GOAL – In the data below, find the line containing "cm+=1; pale=px>960 and"; reproduce that line and all subsequent lines exactly, and nothing else.

#####

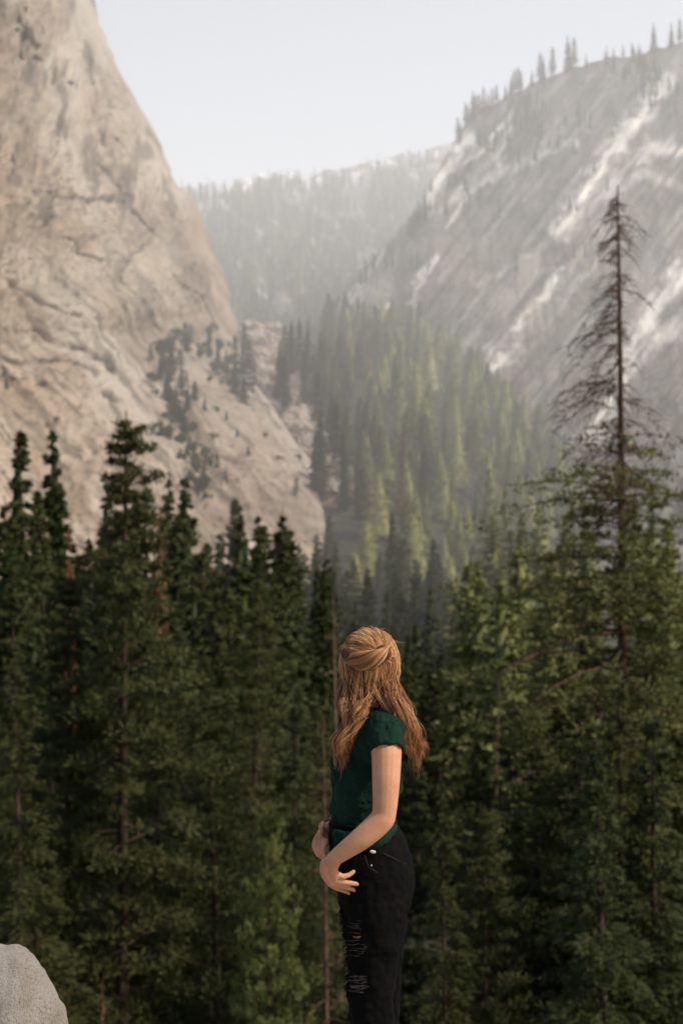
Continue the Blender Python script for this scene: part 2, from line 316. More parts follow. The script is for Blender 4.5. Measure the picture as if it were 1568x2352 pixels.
def place(proto,name,loc,Ht,wid,rot,label,cat,group=None,base=30.):
    o=empty(name,loc,label,cat,group); 
    for nm,me in (('trunk',proto[1]),('crown',proto[0])): link(nm,me,o)
    o.rotation_euler=(random.gauss(0,.015),random.gauss(0,.015),rot); o.scale=(wid*Ht/base,wid*Ht/base,Ht/base)
    return o
near=[mk('near_pine_%d'%i,conifer(100+i,30,4.6,190,200,.08,.33,.072,.62,.15,.25,clump=8,trunkr=.32,ragged=.5,limb=.7),M_pine,M_bark) for i in range(3)]
near+= [mk('near_fir_%d'%i,conifer(120+i,30,4.4,240,180,.05,.33,.08,.85,.05,.42,trunkr=.3,ragged=.4,limb=.8),M_fir if i else M_pine,M_bark) for i in range(3)]
mid=[mk('mid_fir_%d'%i,conifer(140+i,30,4.9,150,70,.04,.75,.26,.95,.05,.4,trunkr=.3,ragged=.25,nj=.6,core=.45),M_fir,M_bark) for i in range(3)]
mid+=[mk('mid_pine_%d'%i,conifer(150+i,30,4.8,130,80,.08,.65,.2,.75,.12,.25,clump=6,trunkr=.3,ragged=.35,nj=.7),M_pine,M_bark) for i in range(2)]
palep=[mk('pale_fir_%d'%i,conifer(160+i,30,5.2,150,75,.04,.65,.21,.85,.1,.3,trunkr=.3,ragged=.28,nj=.6,core=.45),M_pale,M_bark) for i in range(2)]
rustp=mk('rust_fir',conifer(170,30,3.0,80,30,.1,.7,.2,.8,.05,.4),M_rust,M_deadbark)
youngp=mk('young_pine',conifer(175,30,7.0,200,190,.25,.38,.09,.55,.3,.2,clump=7,ragged=.3),M_young,M_bark)
snagp=mk('snag',conifer(180,30,1.8,46,2,.35,.3,.1,.6,0,.3,trunkr=.3,bs=2.0),M_rust,M_deadbark)
def px_of(x,y,z): return 784+x/y*F,1176-(z-CZ)/y*F
used=[]
def hero(proto,name,px,top,D,wid,label,cat='tree',group=None,rot=None):
    x=(px-784)/F*D; zb=float(H(x,D))-1; zt=CZ-(top-1176)/F*D; used.append((x,D))
    return place(proto,name,(x,D,zb),zt-zb,wid,random.random()*6.28 if rot is None else rot,label,cat,group)
hero(near[0],'pine_tree',280,938,64,.85,'tallest dark pine on the left, rising in front of the pale cliff','pine tree')
hero(youngp,'pine_tree',622,1850,42,.42,'light green young pine with a rounded top, left of the standing person','pine tree')
hero(near[3],'fir_tree',1018,1765,46,.75,'narrow grey-green fir just right of the standing person, far below','fir tree')
hero(snagp,'dead_tree',770,1362,120,.9,'thin bare brown dead trunk with short stubs directly above the person','dead tree')
hero(mid[0],'fir_tree',34,983,215,.9,'dark spire-shaped fir against the pale cliff at the far left edge','fir tree')
hero(mid[1],'fir_tree',156,983,225,.9,'dark spire-shaped fir against the pale cliff, left of the tallest left pine','fir tree')
hero(rustp,'dead_tree',380,1140,180,.4,'rust-brown dead fir below the base of the left cliff','dead tree')
hero(rustp,'dead_tree',168,1185,170,.35,'thin rust-brown dead fir under the second dark spire fir at the left','dead tree')
hero(rustp,'dead_tree',922,985,440,.8,'rust-brown dead fir among green firs in the hazy middle of the slope','dead tree')
hero(rustp,'dead_tree',240,2240,40,.4,'small rust-brown treetop at the bottom beside the white boulder','dead tree')
hero(snagp,'dead_tree',745,1640,60,.7,'thin bare reddish dead trunk just left of the long red hair','dead tree')
hero(snagp,'dead_tree',1132,1560,80,.7,'thin reddish dead trunk right of the person in the dark forest','dead tree')
G1='dark conifers at the foot of the left cliff'
for i,(px,tp,D) in enumerate([(345,1115,230),(388,1092,240),(428,1090,235),(75,1120,200),(640,1162,200),(685,1210,215),(120,1120,230),(500,1130,260),(545,1150,260),(590,1160,240),(10,1080,210),(210,1080,230),(240,1070,240),(310,1100,235),(460,1110,240),(100,1130,190),(190,1130,200),(525,1120,270),(610,1150,230),(660,1180,220),(0,1140,180),(60,1150,170),(290,1130,200),(405,1130,220),(480,1150,210),(570,1160,210)]):
    hero(random.choice(mid),'fir_tree',px,tp+(0 if i<6 else random.uniform(0,140)),D,random.uniform(.75,1.1),'dark conifer in the row standing along the foot of the left cliff','fir tree',G1)
for px,tp,D in [(1108,1285,190),(1155,1318,175),(1195,1175,290),(1120,1075,420),(1080,1290,200),(1172,1120,360),(1240,1150,300),(1290,1180,260),(1500,1180,260),(1545,1200,230),(1350,1200,250),(1450,1150,300),(1210,1230,220),(1260,1260,200),(1520,1290,180),(1560,1330,160),(1130,1180,300)]:
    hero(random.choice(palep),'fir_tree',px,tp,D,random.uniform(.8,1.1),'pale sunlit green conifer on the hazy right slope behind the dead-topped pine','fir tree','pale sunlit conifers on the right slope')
for px,tp,D in [(560,738,640),(542,765,630),(575,780,620),(652,745,650),(668,735,660),(688,728,660),(705,735,665),(655,800,600),(640,780,600),(735,760,660),(700,800,620),(730,850,560),(720,790,640),(765,900,520),(735,945,480),(770,920,500),(790,990,460),(480,750,640),(500,770,630),(520,800,610),(540,820,600),(728,980,470),(560,850,590)]:
    x=(px-784)/F*D; zt=CZ-(tp-1176)/F*D; hh=26 if px>535 else 14
    place(random.choice(mid),'fir_tree',(x,D,zt-hh),hh,random.uniform(.8,1.1),random.random()*6,'dark conifer in the cluster lining the rocky gully beside the cliff','fir tree','dark conifers along the gully')
for px,tp,D,w_ in [(150,1310,66,.85),(60,1440,60,.9),(425,1350,78,.8),(230,1420,75,.8),(575,1320,120,.9),(345,1440,70,.8),(500,1500,72,.9),(1255,1480,64,1.05),(1345,1420,70,1.0),(1480,1440,66,1.1),(1560,1380,66,1.1),(655,1560,85,1),(720,1620,95,1),(1100,1680,64,1),(1180,1600,70,1.1),(960,1700,80,1.1),(1100,1840,50,1),(900,1740,66,1.1),(1425,1540,52,1.1),(1330,1600,50,1.1),(1520,1620,50,1.1),(1400,1700,46,1.1),(1210,1700,52,1)]:
    hero(random.choice(near),'pine_tree',px,tp,D,w_,'tall dark pine with visible trunk in the front row of the forest','pine tree','front row of dark pines')
# dead-topped pine
def skew(tt,az): 
    return np.where(tt<.8,.75+.6*np.clip(-np.cos(az),0,1),1.0)
dp=conifer(201,44,5.2,280,140,.34,.36,.09,.55,.1,.35,clump=6,trunkr=.36,ragged=.6,bare=.78,fall=.18,skew=skew,limb=.7)
r=np.random.default_rng(5); paths=[];rad=[]
for i in range(150):
    t=r.random()**.9; z=44*(.66+.335*t); a=r.normal(3.1,1.0) if r.random()<.35 else r.random()*6.28; Lr=(2.7*(1-t)**.5+.15)*(.15+1.1*r.random()**1.5)*(1.1 if t<.45 else 1)*(.7+.6*math.sin(t*19)**2); s=np.linspace(0,1,8)
    dr=.2+1.3*r.random(); u0=r.normal(.1,.3); ja=np.cumsum(r.normal(0,.1,8)); jz=np.cumsum(r.normal(0,.09,8))
    pth=np.stack([np.cos(a+ja)*Lr*s,np.sin(a+ja)*Lr*s,z+Lr*(u0*s-dr*s*s)+jz*Lr*.3],-1); paths.append(pth); rad.append(.03*(1.15-s))
    for j in range(int(4+Lr*8)):
        i0=r.integers(1,8); p0=pth[i0]; l=(.2+.7*r.random())*(.5+.25*Lr); aa_=a+r.normal(0,1.1); q=np.linspace(0,1,4)
        paths.append(np.stack([p0[0]+np.cos(aa_)*l*q,p0[1]+np.sin(aa_)*l*q,p0[2]+l*(r.normal(.0,.3)*q-(.3+.8*r.random())*q*q)],-1)); rad.append(.017*(1.2-q))
tv,tf=tubes(paths,rad,3)
D=62; x=(1415-784)/F*D; zt=CZ-(425-1176)/F*D
o=empty('pine_tree',(x,D,zt-44),'tall pine with a bare brown dead top and green lower branches','pine tree'); used.append((x,D))
link('trunk',mesh_np('dead_top_trunk',*dp[1],plain('reddish_bark',(.11,.065,.042),.9,(.045,.027,.018),3,.4),True),o); link('crown',mesh_np('dead_top_crown',*dp[0],foliage('light_pine_needles',(.04,.05,.014),(.125,.135,.04),(.155,.158,.055))),o)
link('dead_branches',mesh_np('dead_branches',tv,tf,plain('dead_twigs',(.16,.09,.056),.9,(.075,.042,.028),3)),o)['label']='bare drooping brown dead branches at the top'
# random forest
pts=[]; cell={}
def gd(px,py): return dpoly(np.array([px]),np.array([py]),gul)[0]
def sample(n,y0,y1,pw,spf):
    for _ in range(n):
        y=y0+(y1-y0)*random.random()**pw; a=random.uniform(-.29,.29); x=a*y; sp=spf(y)
        key=(int(x//14),int(y//14)); bad=False
        for i in (-1,0,1):
            for j in (-1,0,1):
                for q in cell.get((key[0]+i,key[1]+j),()):
                    if (q[0]-x)**2+(q[1]-y)**2<sp*sp: bad=True
        if bad: continue
        z=float(H(x,y)); px,py=px_of(x,y,z); e=float(edge(py))
        if px<e+15 and y>float(cliffD(np.array(max(px,-250)),np.array(py)))-22: continue
        if y>350 and 500<px<830 and min(gd(px,py),gd(px,py-18*F/y),gd(px,py-9*F/y))<34: continue
        if y>float(mountD(np.array(px),np.array(py)))-14: continue
        if any((q[0]-x)**2+(q[1]-y)**2<10 for q in used): continue
        cell.setdefault(key,[]).append((x,y)); pts.append((y,x,z))
sample(9000,44,140,.8,lambda y:4.5)
sample(14000,140,340,.7,lambda y:6.8)
sample(28000,340,900,.7,lambda y:10.8)
random.shuffle(pts); pts.sort(key=lambda p:p[0]); print('TREES',len(pts))
def climit(px): return lerp(px,[-60,100,300,400,500,600,700,800,950,1050,1150,1250,1600],[1460,1450,1420,1460,1500,1560,1660,1720,1740,1700,1580,1450,1410])
cn=0;cm=0; stuff=[]
for y,x,z in pts:
    px,_=px_of(x,y,z); Ht=random.uniform(20,34)
    if y<140:
        tl=climit(px)+random.random()**1.1*460
        if y<62 and (500<px<745 or 930<px<1105): tl=max(tl,2080)
        zl=CZ-(tl-1176)/F*y; Ht=min(Ht+8,zl-z)
        if Ht<10: Ht=random.uniform(7,11)
    elif px<745:
        zl=CZ-(1170+random.random()**1.3*200-1176)/F*y; Ht=min(Ht+12,zl-z)
        if Ht<8: continue
    elif y<340:
        tl=1225+(340-y)/200*270+random.random()*150
        if px>1150: tl-=80
        zl=CZ-(tl-1176)/F*y; Ht=min(Ht+8,zl-z)
        if Ht<8: Ht=random.uniform(8,12)
    if y<140 and cn<270:
        cn+=1
        place(random.choice(near),'pine_tree',(x,y,z-.5),Ht,random.uniform(.8,1.1)*(1.0 if Ht>18 else 1.4),random.random()*6.28,'dark conifer packed in the shaded forest below the ledge','pine tree','conifers in the near forest')
    elif y>=140 and cm<220:
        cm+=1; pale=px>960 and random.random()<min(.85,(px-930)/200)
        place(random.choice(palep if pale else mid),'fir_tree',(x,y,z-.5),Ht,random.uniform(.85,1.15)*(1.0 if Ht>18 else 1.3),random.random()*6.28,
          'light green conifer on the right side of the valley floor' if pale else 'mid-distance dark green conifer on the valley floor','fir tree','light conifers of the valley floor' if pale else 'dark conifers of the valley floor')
    else: stuff.append((y,x,z,Ht,px))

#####

TASK RESULT –
        cm+=1; pale=px>960 and random.random()<min(.85,(px-930)/200)
        place(random.choice(palep if pale else mid),'fir_tree',(x,y,z-.5),Ht,random.uniform(.85,1.15)*(1.0 if Ht>18 else 1.3),random.random()*6.28,
          'light green conifer on the right side of the valley floor' if pale else 'mid-distance dark green conifer on the valley floor','fir tree','light conifers of the valley floor' if pale else 'dark conifers of the valley floor')
    else: stuff.append((y,x,z,Ht,px))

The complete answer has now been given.